“Kedua tentara itu adalah bagian dari kelompok yang terus minum setelah Macron meninggalkan resepsi sekitar pukul 10:00 malam, meskipun ada kewajiban menahan diri bagi pegawai negeri yang bekerja di Elysee,” kata surat kabar itu, seperti dilansir AFP, Minggu (14/11/2021).
Kedua tentara yang terlibat dalam dugaaan pemerkosaan itu merupakan sesama rekan kerja di kantor staf umum dengan keamanan tinggi di Istana Elysee, yang bertanggung jawab atas masalah sensitif pemerintah, yang kebanyakan bersifat rahasia atau sangat rahasia.

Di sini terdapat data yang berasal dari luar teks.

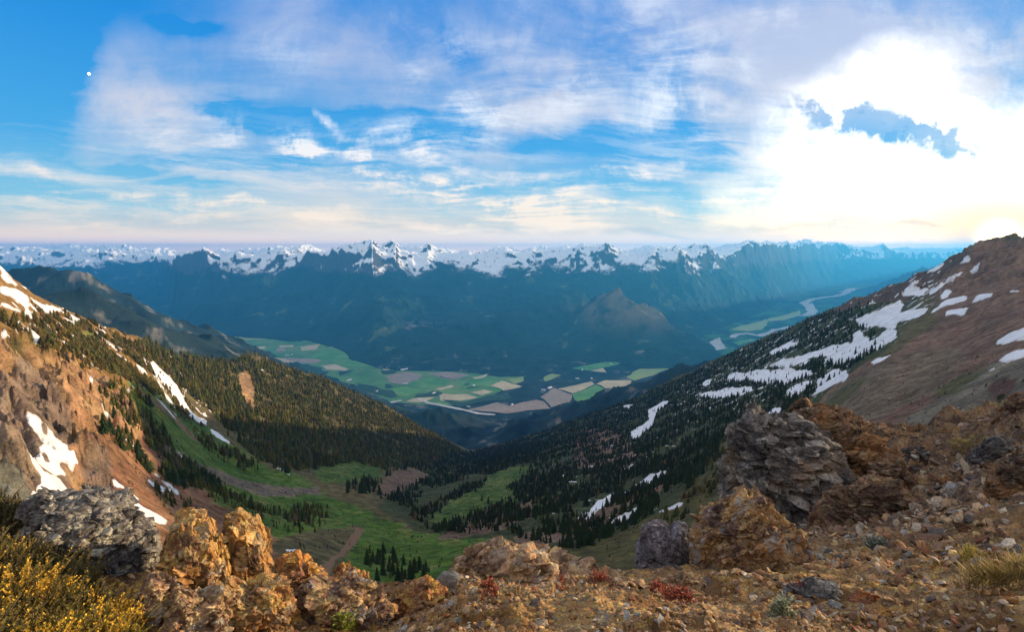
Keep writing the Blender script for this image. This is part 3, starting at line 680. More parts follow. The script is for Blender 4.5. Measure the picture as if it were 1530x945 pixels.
# ---- farm buildings
M_wall = simple('barn_wall', (.78,.77,.74)); M_roof = simple('barn_roof', (.55,.56,.58), .5)
BARN = [(604,554,'largest white barn beside the tan field under the dark slope',110),(521,570,'white barn near the pale pond',90),(429,532,'white farmhouse between the small tan fields',60),(436,531,'white shed right of the farmhouse between small tan fields',45),
 (606,575,'white barn at the junction of two farm roads',70),(708,578,'white barn alone in the middle of green fields',70),(648,589,'low dark roofed barn among trees near the river bend',60),(821,581,'white barn at the tip of the grey brown field',80),
 (812,584,'smaller shed left of the barn by the grey brown field',55),(870,554,'pale barn south of the long green field',60),(863,567,'white farmhouse in the wood before the tan and green fields',55),(884,567,'white barn by the corner of the tan field',55),
 (913,545,'tiny white barn at the end of the long green field',60),(972,538,'tiny pale barn far right beyond the long green field',60),(290,497,'small white barn near the upper left river bend',60),(352,505,'dark farm shed beside the yellow green field',50),
 (765,606,'pale shed at the edge of the brown field',45),(700,609,'small white cabin on the river bank',40),(563,586,'small white cabin on the left river wood edge',40),(660,600,'white shed on the tan strip by the river',40)]
for px, py, lab, L in BARN:
    x, y = floor_pt(px, py); e = empty('farm_building', (x, y, VF + 6)); e.rotation_euler = (0, 0, rng.random() * 3); tag(e, lab, 'farm building', 'farm buildings scattered in the valley')
    l, wd, h = L / 2, L / 4.5, L / 9
    mesh_from('wall', [(-l,-wd,0),(l,-wd,0),(l,wd,0),(-l,wd,0),(-l,-wd,h),(l,-wd,h),(l,wd,h),(-l,wd,h),(-l,0,h*1.9),(l,0,h*1.9)], [np.array([[0,1,5,4],[2,3,7,6]]), np.array([[1,2,6,9,5],[3,0,4,8,7]])], M_wall, e, False)
    g = wd * 1.12; k = h - (g - wd) * .9 * h / wd
    mesh_from('roof', [(-l*1.05,-g,k),(l*1.05,-g,k),(l*1.05,0,h*1.95),(-l*1.05,0,h*1.95),(-l*1.05,g,k),(l*1.05,g,k),(-l*1.05,-g,k+2),(l*1.05,-g,k+2),(l*1.05,0,h*1.95+2),(-l*1.05,0,h*1.95+2),(-l*1.05,g,k+2),(l*1.05,g,k+2)],
              np.array([[0,1,2,3],[3,2,5,4],[9,8,7,6],[10,11,8,9],[0,6,7,1],[5,11,10,4]]), M_roof, e, False)
# ================================================================ TREES
def conifer(tiers, sides, seed, droop=.35, w=.19, star=.45):
    """crown of unit height: ragged drooping tiers of boughs round a mast"""
    r = np.random.default_rng(seed); V = []; Fc = []; Cb = []
    z0 = .06
    for k in range(tiers):
        f = k / tiers; zt = z0 + (1 - z0) * (f + 1.35 / tiers) ; zt = min(zt, 1.0)
        zb = z0 + (1 - z0) * f
        rad = w * (1 - f) ** .8 * (.85 + .3 * r.random()) + .012
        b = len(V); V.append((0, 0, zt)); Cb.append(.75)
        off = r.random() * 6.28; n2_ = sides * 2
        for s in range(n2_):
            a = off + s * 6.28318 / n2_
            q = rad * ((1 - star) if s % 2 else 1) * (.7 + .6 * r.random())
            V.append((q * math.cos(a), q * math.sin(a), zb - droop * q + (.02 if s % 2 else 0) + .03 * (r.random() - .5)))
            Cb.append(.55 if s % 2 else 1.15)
        for s in range(n2_): Fc.append((b, b + 1 + s, b + 1 + (s + 1) % n2_))
    return np.array(V), np.array(Fc), np.array(Cb)
LOWT = [conifer(2, 3, 50 + i, w=.15) for i in range(5)]
MIDT = [conifer(6, 5, 80 + i, w=.21) for i in range(6)]
t = NT('needles'); ca = t.n('ShaderNodeVertexColor', layer_name='Col').outputs[0]
M_leaf = t.out(t.mix(t.noise(t.pos(), .5, 3), ca, t.mix(.5, ca, (.02,.03,.01))), .9, spec=.15)
M_bark = simple('bark', (.09, .065, .05))
rowh = RR * (lrs[1] - lrs[0])
def sample(polys, N, ex=None, patchy=0.0, scale=70, seed=1, hmin=4, hmax=14, pal=0, snowok=.08, inten=None):
    r = np.random.default_rng(seed)
    m = np.zeros((NR, NA), np.float32)
    for p in polys: m = np.maximum(m, poly_mask(p, ZN))
    m = blur(m, 3 * SCL)
    wgt = m * cell * rowh
    for e in (ex or []): wgt = wgt * (1 - np.clip(GM[e] * 1.05, 0, 1))
    wgt = wgt * np.where(snow_any > .5, snow_ok_(snowok), 1)
    wgt = wgt * np.where(RR > np.interp(AZ, _caz, _cd) + 25, 0, 1)
    if patchy > 0:
        q = fbm2(XX / scale, YY / scale, 5, 900 + seed, .6)
        wgt = wgt * (sstep(patchy - .75, patchy - .35, q) * .97 + .03)
    if inten is not None: wgt = wgt * inten
    w_ = wgt.ravel().astype(np.float64); c_ = np.cumsum(w_); idx = np.searchsorted(c_, r.random(N) * c_[-1])
    gi = idx // NA + r.random(N) - .5; gj = idx % NA + r.random(N) - .5
    rr = np.exp(lrs[0] + np.clip(gi, 0, NR - 1.01) * (lrs[1] - lrs[0])); aa = azs[0] + np.clip(gj, 0, NA - 1.01) * (azs[1] - azs[0])
    z = bil(ZT, gi, gj); h = hmin * .7 + (hmax * 1.1 - hmin * .7) * r.random(N) ** 1.4
    h = h * (1 + .25 * fbm2(rr * np.sin(aa) / 50, rr * np.cos(aa) / 50, 2, 3))
    return np.stack([rr * np.sin(aa), rr * np.cos(aa), z - .4, h, np.full(N, pal)], 1)
def snow_ok_(v): return v
TR = []; TZ = []
def add(zone, *a, **k):
    t_ = sample(*a, **k); TR.append(t_); TZ.extend([zone] * len(t_))
q = 5 if QUICK else 1
SPUR = [P((215,512),(250,518),(290,533),(335,541),(372,530),(420,546),(470,562),(540,591),(600,622),(655,652),(692,676),(640,694),(575,702),(530,690),(480,700),(430,706),(390,690),(345,650),(318,615),(285,590),(250,560),(215,530))]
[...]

“Tentara wanita yang tidak disebutkan namanya itu langsung melaporkannya ke kantor polisi terdekat segera setelah pemerkosaan terjadi,” demikian dilaporkan Liberation.
Menurut laporan Liberation, polisi yang menerima laporan pemerkosaan langsung bertindak cepat. Tentara yang diduga sebagai ‘pemerkosa’ diamankan untuk diinterogasi.
“Polisi menahan tentara yang dituduh, seorang perwira non-komisi, untuk diinterogasi sebelum pembebasannya, dan Menteri Pertahanan Florence Parly telah memerintahkan penyelidikan paralel yang dapat membawanya ke hadapan komite disiplin,” kata Liberation.
Sumber peradilan mengkonfirmasi bahwa terduga pelaku pemerkosaan telah dinyatakan sebagai saksi pembantu usai diinterogasi oleh jaksa pada 12 Juli lalu. Dengan demikian saat ini pelaku masih belum didakwa secara resmi lantaran interogasi masih terus dilakukan.
Kejaksaan dan kantor Macron seakan menyembunyikan tuduhan pemerkosaan yang terjadi di lingkungan Istana Elysee, ketika Prancis mulai lebih terbuka dengan serangan seksual dan kekerasan terhadap perempuan, dan lebih banyak korban berbicara setelah gerakan #MeToo.
“Sejak kasus Benalla, Patrick Strzoda, kepala staf Emmanuel Macron, ingin menanggapi dengan tegas dan cepat segera setelah ada perilaku yang tidak pantas oleh siapa pun yang bekerja di Elysee,” kata sumber kepresidenan.